Ma ci sono anche passaggi in positivo tutt’altro che scontati - se presi sul serio.
Ad
esempio l’invito ad «adottare la cultura del dialogo, la collaborazione
come condotta, la conoscenza reciproca come metodo e criterio».
Siamo
sicuri che la massa dei credenti di entrambe le fedi è pronta seguire
questo invito? O rimarrà frenata da tenaci reciproci pregiudizi?
Tre
punti meritano una particolare attenzione. L’insistente riaffermazione
del valore dei diritti umani con un breve ma efficace paragrafo dedicato
ai «diritti della donna». Il pluralismo e la diversità religiosa
definiti nel documento come espressione di «una sapiente volontà»

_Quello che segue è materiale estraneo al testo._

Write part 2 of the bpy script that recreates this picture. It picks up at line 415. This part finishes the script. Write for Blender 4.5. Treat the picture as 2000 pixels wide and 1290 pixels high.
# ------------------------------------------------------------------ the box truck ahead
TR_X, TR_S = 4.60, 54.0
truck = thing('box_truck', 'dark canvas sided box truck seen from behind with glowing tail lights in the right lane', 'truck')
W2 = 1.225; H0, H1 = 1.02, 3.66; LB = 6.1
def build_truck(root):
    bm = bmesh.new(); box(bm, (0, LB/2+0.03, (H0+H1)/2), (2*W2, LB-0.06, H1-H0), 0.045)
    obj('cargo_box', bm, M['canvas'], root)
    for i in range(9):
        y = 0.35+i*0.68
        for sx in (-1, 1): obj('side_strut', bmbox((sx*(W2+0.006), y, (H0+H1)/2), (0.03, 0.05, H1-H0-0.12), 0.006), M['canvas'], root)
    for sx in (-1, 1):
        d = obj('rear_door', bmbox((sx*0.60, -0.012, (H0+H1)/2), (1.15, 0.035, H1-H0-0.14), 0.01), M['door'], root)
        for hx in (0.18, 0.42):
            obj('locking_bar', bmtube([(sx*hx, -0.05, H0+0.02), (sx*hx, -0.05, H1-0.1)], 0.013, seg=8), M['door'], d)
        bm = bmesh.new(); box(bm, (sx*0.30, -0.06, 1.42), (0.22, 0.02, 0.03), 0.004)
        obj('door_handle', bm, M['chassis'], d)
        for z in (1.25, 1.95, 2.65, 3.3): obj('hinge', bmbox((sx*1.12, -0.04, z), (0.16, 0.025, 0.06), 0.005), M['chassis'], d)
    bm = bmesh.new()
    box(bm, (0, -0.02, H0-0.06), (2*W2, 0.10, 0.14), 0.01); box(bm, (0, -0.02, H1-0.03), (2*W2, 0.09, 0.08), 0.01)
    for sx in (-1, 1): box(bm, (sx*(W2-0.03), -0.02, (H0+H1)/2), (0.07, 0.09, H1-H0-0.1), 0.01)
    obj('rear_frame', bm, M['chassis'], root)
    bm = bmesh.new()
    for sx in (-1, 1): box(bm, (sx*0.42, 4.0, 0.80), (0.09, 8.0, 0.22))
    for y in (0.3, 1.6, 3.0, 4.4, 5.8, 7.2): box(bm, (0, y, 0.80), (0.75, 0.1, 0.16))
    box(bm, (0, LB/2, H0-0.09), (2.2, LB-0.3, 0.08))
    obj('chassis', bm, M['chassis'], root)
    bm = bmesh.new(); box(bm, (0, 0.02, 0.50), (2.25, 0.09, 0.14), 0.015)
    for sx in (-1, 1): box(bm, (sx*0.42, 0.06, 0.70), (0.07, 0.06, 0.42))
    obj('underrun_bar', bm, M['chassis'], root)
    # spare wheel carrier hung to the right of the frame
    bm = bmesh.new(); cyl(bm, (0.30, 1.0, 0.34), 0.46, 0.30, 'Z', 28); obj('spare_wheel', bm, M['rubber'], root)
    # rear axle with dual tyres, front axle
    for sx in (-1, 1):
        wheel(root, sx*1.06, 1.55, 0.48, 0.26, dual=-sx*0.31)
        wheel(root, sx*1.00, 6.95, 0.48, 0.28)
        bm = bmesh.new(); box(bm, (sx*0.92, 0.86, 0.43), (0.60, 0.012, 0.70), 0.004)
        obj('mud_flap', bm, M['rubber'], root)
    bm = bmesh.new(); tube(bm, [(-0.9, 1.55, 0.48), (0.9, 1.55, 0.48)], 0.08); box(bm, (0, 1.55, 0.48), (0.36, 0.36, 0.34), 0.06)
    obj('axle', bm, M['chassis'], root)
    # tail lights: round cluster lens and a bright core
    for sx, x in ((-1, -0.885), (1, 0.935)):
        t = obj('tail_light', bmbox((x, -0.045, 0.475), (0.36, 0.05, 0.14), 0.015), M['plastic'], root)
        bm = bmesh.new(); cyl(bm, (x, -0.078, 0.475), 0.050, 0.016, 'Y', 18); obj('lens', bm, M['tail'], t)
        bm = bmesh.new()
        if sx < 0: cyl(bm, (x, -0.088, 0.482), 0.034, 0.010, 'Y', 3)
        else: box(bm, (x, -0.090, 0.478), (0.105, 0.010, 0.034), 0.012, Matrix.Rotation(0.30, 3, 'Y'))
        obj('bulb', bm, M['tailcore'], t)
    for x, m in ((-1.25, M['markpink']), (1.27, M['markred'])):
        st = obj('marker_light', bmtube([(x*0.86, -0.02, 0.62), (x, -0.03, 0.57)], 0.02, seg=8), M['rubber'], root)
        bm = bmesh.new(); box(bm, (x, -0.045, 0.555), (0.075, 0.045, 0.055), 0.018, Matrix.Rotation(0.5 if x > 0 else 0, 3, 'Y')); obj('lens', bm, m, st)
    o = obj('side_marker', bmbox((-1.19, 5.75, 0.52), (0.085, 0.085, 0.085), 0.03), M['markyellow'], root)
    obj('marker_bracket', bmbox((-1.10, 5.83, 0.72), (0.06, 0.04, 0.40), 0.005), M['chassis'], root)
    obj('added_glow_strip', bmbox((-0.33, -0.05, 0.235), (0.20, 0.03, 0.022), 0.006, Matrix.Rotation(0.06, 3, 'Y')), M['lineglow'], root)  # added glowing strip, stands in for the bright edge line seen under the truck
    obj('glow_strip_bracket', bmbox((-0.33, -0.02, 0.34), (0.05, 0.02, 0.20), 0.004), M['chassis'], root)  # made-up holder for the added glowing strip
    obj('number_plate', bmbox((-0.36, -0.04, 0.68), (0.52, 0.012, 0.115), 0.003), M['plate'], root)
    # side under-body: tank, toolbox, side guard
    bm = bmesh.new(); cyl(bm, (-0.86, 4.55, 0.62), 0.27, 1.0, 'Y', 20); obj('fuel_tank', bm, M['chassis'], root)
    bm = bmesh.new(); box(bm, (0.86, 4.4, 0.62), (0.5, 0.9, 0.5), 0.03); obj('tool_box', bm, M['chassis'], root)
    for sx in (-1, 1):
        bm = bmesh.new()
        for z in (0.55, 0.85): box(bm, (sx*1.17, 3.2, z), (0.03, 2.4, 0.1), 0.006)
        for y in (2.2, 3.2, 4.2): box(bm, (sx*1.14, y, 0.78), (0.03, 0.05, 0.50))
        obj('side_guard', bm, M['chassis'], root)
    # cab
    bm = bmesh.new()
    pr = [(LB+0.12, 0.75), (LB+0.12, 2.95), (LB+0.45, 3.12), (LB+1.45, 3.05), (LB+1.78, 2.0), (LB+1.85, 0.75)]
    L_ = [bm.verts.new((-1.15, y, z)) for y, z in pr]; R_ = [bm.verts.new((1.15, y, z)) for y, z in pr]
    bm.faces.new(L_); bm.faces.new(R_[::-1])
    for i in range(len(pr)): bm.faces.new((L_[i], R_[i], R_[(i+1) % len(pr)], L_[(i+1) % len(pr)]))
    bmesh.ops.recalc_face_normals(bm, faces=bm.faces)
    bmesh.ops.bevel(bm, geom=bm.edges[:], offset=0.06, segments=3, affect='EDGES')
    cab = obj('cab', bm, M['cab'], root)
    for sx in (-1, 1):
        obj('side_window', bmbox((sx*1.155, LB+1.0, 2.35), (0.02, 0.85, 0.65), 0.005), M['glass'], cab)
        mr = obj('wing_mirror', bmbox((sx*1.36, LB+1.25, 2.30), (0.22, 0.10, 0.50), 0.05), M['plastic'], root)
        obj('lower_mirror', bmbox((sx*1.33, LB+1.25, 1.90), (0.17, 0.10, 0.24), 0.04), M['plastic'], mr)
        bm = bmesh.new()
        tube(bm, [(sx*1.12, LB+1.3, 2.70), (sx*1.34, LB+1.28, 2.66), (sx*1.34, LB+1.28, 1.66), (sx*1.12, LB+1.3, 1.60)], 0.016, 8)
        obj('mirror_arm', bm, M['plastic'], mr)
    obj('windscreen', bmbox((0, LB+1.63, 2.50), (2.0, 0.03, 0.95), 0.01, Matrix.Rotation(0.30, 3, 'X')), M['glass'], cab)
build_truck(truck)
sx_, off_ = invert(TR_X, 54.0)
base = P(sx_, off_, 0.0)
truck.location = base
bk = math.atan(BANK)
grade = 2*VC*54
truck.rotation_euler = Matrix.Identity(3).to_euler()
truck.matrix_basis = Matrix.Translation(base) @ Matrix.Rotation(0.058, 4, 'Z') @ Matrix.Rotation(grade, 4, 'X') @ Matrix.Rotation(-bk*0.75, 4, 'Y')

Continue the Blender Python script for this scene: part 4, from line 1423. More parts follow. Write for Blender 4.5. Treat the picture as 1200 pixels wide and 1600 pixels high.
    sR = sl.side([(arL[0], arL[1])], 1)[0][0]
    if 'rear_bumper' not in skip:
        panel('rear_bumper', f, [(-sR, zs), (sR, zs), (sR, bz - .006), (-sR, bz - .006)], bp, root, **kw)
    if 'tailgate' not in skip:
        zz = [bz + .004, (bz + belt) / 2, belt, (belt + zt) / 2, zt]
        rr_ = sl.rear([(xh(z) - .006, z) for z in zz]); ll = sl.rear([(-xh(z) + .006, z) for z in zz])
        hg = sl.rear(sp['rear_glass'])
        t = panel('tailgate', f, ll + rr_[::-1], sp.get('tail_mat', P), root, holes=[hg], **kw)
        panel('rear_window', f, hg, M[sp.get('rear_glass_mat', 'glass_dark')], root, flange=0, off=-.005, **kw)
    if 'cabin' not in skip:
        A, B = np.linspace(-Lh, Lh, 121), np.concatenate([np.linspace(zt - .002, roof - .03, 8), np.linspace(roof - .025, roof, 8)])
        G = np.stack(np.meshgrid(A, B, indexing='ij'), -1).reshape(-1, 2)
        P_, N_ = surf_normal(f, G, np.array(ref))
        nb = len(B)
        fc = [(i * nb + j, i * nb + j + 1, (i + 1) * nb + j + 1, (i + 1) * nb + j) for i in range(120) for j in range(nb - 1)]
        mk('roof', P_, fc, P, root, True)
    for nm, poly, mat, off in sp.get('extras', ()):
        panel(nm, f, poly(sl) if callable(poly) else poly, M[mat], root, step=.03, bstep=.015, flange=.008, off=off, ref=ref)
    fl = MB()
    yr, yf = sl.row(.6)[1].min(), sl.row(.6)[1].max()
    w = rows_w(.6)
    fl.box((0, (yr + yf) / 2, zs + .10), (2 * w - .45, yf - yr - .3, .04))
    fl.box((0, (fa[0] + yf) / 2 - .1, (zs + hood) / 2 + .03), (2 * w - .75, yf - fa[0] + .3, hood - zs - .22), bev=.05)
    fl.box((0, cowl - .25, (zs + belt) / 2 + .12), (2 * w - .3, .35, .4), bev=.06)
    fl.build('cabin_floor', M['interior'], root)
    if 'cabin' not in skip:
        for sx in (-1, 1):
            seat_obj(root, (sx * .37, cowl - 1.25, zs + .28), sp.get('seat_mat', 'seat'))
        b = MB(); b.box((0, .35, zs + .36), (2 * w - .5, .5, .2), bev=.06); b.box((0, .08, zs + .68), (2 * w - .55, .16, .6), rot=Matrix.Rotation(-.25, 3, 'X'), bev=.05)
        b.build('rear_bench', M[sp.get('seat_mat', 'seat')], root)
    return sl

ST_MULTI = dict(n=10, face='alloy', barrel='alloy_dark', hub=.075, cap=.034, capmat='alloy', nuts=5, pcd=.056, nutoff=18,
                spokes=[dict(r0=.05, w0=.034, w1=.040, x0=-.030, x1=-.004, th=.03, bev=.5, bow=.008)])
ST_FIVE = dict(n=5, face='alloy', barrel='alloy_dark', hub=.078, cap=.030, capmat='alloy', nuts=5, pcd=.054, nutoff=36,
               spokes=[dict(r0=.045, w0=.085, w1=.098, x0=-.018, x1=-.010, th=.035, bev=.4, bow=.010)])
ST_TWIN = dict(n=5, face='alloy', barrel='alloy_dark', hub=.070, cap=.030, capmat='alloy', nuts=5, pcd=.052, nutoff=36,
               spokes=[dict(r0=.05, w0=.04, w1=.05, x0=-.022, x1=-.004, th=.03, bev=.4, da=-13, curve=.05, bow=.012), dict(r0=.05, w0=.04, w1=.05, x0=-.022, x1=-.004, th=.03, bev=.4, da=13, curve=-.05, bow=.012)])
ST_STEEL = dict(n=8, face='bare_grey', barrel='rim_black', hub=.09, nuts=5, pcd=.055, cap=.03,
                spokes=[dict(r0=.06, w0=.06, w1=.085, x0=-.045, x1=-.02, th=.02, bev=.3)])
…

divina. L’affermazione del concetto di «cittadinanza piena» con il
rifiuto dell’uso discriminatorio del termine «minoranza».
E’ molto
significativo che il sommo pontefice e il grande imam motivino e
legittimino con ragioni religiose («la sapienza divina») le differenze
di credo. Scrivono: «La sapienza divina è l’origine da cui deriva il
diritto alla libertà di credo e alla libertà di essere diversi. Per
questo si condanna il fatto di costringere la gente ad una certa
religione o cultura come pure di imporre uno stile di civiltà che gli
altri non accettano». Da qui la raccomandazione che, anziché generare
competizione per il possesso in esclusiva della verità o favorire
reciproche chiusure, le differenze diventino motivo di reciproca
conoscenza.
E’ una raccomandazione che può sembrare rivolta
soprattutto alla cultura islamica. Ma sono sicuro che in settori non
irrilevanti del mondo cattolico ci sono voci di dissenso che paventano
in tutto questo una forma di relativismo o di eclettismo religioso. Il
contrario della reciproca conoscenza.
Del resto, su un piano
diverso, non si sente ripetere da noi la tesi della incompatibilità
dell’islam con la democrazia? E non si sta affermando ai nostri giorni
una cultura politica che usa in modo discriminatorio il termine
«minoranze» e quindi «prepara il terreno alle ostilità e alla discordia e
sottrae le conquiste e i diritti religiosi e civili di alcuni cittadini
discriminandoli»? E magari agiscono così proprio coloro che intendono
difendere la «nostra» cultura religiosa.
Non so quale efficacia
avrà questo testo sulla «Fratellanza umana» che gli alti estensori
vorrebbero diventasse oggetto di ricerca e di riflessione negli istituti
di ricerca e di formazione. Certamente rimarrà un documento storico di
un momento estremamente difficile per le religioni contemporanee.